Proponents of biomass argue that such emissions should not be considered in applying the regulatory threshold, because burning plants simply returns to the atmosphere carbon dioxide that the plants removed as they grew, in contrast to burning fossil fuels, which results in emission of carbon that had been sequestered below ground for millennia. Opponents argue that the biomass cycle is not entirely carbon-neutral and does not adequately account for the effects of land-use changes.

EPA's guidance in the first part of 2011 should clarify two issues: (1) whether a stationary source's emissions from biomass combustion must be included in calculations to determine whether that source exceeds applicable permitting thresholds, and (2) whether "fuel-switching" from fossil fuels to biomass may be selected as the "best available control technology" in greenhouse gas emissions permits.
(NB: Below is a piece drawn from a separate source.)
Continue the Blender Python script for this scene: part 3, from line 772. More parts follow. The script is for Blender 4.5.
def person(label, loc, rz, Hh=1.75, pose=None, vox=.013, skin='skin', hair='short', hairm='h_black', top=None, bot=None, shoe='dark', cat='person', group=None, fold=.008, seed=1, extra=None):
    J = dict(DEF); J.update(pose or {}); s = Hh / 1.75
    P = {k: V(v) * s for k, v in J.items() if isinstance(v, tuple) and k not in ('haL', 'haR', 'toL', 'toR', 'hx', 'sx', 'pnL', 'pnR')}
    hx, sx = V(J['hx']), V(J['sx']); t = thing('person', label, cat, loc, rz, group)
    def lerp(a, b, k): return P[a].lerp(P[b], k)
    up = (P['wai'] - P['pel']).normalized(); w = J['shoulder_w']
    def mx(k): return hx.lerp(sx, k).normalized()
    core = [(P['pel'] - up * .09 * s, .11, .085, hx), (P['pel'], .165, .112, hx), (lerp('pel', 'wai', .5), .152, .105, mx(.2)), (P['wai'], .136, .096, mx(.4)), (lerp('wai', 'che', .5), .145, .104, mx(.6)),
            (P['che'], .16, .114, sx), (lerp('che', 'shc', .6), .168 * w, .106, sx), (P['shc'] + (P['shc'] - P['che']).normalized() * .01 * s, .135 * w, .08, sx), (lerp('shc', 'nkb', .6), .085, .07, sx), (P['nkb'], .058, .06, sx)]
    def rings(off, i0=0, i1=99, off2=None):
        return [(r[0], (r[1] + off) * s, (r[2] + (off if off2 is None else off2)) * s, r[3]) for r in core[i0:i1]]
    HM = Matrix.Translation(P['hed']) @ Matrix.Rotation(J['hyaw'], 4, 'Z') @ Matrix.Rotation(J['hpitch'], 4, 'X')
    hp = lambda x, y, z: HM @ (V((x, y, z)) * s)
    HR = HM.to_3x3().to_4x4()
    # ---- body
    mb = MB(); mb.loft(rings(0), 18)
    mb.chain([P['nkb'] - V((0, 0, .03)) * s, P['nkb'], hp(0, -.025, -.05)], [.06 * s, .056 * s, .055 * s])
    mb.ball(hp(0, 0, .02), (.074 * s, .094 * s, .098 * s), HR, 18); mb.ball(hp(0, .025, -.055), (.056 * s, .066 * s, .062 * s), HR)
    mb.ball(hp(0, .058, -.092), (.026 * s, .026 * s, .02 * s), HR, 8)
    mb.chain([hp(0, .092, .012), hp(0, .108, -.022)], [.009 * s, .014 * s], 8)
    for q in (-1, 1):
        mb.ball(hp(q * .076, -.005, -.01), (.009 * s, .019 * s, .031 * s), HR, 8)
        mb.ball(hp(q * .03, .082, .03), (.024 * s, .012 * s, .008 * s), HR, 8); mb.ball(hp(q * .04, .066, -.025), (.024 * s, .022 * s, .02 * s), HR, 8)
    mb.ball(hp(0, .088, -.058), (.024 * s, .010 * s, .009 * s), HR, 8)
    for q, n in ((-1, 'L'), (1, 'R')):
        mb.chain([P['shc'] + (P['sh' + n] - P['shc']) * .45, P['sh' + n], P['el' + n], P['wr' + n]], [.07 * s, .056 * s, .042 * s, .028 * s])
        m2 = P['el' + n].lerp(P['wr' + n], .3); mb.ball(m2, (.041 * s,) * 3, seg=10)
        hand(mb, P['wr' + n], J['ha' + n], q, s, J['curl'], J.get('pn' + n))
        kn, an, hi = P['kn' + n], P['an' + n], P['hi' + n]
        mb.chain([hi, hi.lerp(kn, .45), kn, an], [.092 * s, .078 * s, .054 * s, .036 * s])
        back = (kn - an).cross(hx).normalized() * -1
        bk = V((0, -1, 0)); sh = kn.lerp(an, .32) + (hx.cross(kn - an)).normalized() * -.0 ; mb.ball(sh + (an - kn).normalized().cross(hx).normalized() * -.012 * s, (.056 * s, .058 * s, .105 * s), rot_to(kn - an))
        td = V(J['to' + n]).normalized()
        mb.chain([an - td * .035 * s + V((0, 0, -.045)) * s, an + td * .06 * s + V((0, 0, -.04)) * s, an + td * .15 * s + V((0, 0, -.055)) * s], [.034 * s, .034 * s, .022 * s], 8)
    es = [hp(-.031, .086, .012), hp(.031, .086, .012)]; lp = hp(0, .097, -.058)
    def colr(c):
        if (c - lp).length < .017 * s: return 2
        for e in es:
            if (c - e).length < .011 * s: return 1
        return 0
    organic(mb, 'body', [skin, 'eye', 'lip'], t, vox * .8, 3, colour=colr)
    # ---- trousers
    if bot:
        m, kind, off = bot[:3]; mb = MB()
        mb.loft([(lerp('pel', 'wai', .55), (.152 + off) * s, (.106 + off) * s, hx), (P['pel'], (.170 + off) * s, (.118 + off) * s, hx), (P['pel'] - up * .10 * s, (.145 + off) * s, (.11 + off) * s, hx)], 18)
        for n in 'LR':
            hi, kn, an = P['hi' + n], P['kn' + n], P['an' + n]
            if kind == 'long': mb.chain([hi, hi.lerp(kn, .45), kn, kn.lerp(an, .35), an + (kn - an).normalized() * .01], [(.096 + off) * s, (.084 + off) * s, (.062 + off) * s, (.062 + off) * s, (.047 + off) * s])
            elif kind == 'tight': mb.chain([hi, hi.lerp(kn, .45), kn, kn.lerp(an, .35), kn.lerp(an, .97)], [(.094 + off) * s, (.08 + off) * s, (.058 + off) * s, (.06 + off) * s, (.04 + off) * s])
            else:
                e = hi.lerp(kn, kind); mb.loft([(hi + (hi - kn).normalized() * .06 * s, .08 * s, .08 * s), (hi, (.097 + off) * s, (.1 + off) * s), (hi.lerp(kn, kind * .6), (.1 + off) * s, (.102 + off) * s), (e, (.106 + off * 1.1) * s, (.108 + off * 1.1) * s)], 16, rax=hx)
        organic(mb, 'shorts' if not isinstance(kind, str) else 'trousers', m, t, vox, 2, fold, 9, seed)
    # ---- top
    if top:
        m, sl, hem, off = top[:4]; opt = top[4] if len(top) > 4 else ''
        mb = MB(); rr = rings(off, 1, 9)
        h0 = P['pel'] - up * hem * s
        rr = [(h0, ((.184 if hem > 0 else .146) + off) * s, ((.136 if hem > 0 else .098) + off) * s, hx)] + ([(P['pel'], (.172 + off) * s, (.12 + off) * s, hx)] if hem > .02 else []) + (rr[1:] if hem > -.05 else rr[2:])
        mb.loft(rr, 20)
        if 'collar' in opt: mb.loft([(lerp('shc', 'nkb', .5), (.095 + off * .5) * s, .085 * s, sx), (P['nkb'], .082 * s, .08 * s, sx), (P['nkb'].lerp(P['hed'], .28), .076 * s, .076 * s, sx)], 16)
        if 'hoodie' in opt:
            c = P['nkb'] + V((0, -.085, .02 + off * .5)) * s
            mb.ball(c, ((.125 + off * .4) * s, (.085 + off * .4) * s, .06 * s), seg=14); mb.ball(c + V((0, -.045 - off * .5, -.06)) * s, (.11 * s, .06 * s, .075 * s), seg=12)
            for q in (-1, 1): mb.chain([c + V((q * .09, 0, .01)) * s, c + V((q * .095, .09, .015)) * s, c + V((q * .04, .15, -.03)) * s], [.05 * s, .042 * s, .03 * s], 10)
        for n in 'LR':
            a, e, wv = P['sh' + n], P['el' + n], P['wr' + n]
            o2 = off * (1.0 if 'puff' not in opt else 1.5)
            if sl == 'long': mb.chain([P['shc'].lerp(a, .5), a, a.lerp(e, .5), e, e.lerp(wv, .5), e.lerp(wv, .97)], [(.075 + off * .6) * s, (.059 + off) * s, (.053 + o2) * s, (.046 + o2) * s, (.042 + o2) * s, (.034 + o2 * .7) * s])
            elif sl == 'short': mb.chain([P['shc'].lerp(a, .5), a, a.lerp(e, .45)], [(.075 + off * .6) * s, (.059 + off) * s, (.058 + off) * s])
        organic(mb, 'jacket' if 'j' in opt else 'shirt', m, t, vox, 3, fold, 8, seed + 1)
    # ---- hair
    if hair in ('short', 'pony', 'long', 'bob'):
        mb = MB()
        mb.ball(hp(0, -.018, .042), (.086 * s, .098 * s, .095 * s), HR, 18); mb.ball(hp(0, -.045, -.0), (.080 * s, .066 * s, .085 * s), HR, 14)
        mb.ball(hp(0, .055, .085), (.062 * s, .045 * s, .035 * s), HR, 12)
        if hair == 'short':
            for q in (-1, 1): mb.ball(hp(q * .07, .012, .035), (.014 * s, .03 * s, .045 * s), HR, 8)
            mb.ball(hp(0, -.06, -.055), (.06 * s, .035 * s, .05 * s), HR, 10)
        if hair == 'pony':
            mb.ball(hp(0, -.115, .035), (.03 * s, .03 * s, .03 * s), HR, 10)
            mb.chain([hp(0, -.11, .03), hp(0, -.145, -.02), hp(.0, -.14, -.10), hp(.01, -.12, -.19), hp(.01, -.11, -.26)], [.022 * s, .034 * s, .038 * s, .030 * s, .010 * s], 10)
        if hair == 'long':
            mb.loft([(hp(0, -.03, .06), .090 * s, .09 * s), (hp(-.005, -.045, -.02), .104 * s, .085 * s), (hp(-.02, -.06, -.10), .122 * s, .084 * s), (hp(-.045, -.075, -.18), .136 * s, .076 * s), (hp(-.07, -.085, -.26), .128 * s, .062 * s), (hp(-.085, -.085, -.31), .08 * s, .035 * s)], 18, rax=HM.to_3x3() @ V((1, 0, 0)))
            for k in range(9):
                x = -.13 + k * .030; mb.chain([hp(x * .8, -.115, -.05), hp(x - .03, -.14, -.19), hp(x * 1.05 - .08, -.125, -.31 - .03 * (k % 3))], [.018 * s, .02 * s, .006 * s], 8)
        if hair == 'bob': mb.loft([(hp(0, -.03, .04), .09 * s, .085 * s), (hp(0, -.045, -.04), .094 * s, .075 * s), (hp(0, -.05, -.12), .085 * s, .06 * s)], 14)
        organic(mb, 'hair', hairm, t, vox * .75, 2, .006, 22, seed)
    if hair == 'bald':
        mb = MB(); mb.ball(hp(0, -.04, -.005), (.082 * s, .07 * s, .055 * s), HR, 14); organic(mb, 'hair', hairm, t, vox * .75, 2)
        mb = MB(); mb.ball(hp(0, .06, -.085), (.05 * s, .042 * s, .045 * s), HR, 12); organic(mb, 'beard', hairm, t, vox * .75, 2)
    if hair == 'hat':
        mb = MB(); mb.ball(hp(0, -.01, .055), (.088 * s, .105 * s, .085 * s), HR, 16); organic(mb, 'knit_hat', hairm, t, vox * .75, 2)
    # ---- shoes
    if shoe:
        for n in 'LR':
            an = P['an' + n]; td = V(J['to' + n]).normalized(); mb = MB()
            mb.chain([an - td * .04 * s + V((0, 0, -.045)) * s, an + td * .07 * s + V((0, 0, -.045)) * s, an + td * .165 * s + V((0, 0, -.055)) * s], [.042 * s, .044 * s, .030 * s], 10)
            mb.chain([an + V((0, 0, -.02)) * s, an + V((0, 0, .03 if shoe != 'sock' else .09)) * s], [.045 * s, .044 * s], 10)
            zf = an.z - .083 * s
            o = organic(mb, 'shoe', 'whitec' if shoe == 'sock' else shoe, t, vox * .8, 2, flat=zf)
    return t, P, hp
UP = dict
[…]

In the meantime, the U.S. Department of Agriculture is moving forward with plans to provide financial assistance under the Biomass Crop Assistance Program to farmers who grow commercial biomass crops, such as switchgrass, sorghum, hybrid poplars, and willows. Under the final rule, published October 27, 2010, 50 million acres of existing pasture land and traditional cropland would be converted to biomass energy production. The USDA believes that this broad program is necessary to meet the federal renewable fuel standard, which requires production of 36 billion gallons of renewable fuel, including fuel from biomass, by 2022.